Irmã de Márcia Rodrigues, a "Garota de Ipanema" (1967), Cláudia Lessin foi assassinada em julho de 1977 por Michel Frank e Georges Kour. Cláudia e o filho do então sócio da fábrica de relógios Mondaine não mantinham um relacionamento. No entanto, Frank a havia atraído para o seu apartamento com a desculpa de que o namorado de Lessin estaria lá.

Ao chegar na casa de Michel, Cláudia se deparou com uma festa voltada a jogos de carta e consumo de cocaína, vendido pelo anfitrião. No dia seguinte, a moça caminhava com George, que era uma cabeleleiro renomado com salão no hotel Méridien, quando foi estuprada e morta na avenida Niemeyer, no Rio de Janeiro.

Frank e Kour chegaram a depor para a polícia, mas o primeiro fugiu para a Suíça, onde foi morto em 1986. Já George foi preso por ocultação de cadáver e só ficou atrás das grades por três anos.

Daniela Perez

A atriz, bailarina e filha da diretora Glória Perez, Daniela Perez, foi assassinada pelo colega de elenco Guilherme de Pádua e a esposa dele, Paula Nogueira Thomaz, em 28 de dezembro de 1992.

O crime foi cometido em um matagal na Barra da Tijuca logo após as gravações da novela “De Corpo e Alma”. Daniela havia tirado fotos ao lado de Guilherme com os fãs que os esperavam no estacionamento dos Estúdios Tycoon.

Depois disso, a atriz entrou no carro, parando em um posto para abastecer. Pádua e Paula a seguiam no carro do ator. Ao encontrarem Daniela, o casal discutiu com a artista, quando Guilherme a agrediu com um soco que a fez desmaiar.

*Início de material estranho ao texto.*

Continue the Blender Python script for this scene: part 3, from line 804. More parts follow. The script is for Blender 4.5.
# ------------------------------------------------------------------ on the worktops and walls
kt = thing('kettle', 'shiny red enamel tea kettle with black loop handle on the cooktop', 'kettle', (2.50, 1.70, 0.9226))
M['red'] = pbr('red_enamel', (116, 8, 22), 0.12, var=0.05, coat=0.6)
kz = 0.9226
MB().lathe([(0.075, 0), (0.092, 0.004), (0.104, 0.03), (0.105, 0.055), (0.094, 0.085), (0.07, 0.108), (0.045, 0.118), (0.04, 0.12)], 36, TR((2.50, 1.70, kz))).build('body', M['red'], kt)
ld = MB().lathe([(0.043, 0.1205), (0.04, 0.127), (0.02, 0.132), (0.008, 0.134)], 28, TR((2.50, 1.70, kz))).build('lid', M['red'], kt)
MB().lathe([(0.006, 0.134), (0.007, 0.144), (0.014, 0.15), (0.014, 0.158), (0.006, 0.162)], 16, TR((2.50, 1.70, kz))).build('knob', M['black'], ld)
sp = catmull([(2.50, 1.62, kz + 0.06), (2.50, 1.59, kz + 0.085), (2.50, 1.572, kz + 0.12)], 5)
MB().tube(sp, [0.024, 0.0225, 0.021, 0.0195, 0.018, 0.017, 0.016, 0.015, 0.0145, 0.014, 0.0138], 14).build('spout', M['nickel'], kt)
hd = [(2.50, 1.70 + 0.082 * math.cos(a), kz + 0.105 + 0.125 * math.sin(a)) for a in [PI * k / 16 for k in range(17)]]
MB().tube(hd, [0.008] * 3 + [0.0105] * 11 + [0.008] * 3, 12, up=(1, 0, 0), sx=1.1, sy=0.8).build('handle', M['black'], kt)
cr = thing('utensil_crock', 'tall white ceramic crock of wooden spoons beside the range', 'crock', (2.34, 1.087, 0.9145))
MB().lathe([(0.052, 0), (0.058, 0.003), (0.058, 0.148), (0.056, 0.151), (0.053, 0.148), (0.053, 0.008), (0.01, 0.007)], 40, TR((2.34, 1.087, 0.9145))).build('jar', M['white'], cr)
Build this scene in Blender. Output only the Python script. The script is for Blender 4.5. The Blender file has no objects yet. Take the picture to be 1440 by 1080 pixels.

Os dois apunhalaram Daniela 18 vezes dentro do carro de Pádua, o que desencadeou um choque hipovolêmico ocasionando a morte de Perez. Paula e Guilherme foram condenados por homicídio duplamente qualificado, com motivo torpe e impossibilidade de defesa da vítima.

O casal cumpriu seis dos 19 anos da pena. Guilherme de Pádua morreu em 6 de novembro de 2022, devido a um infarto.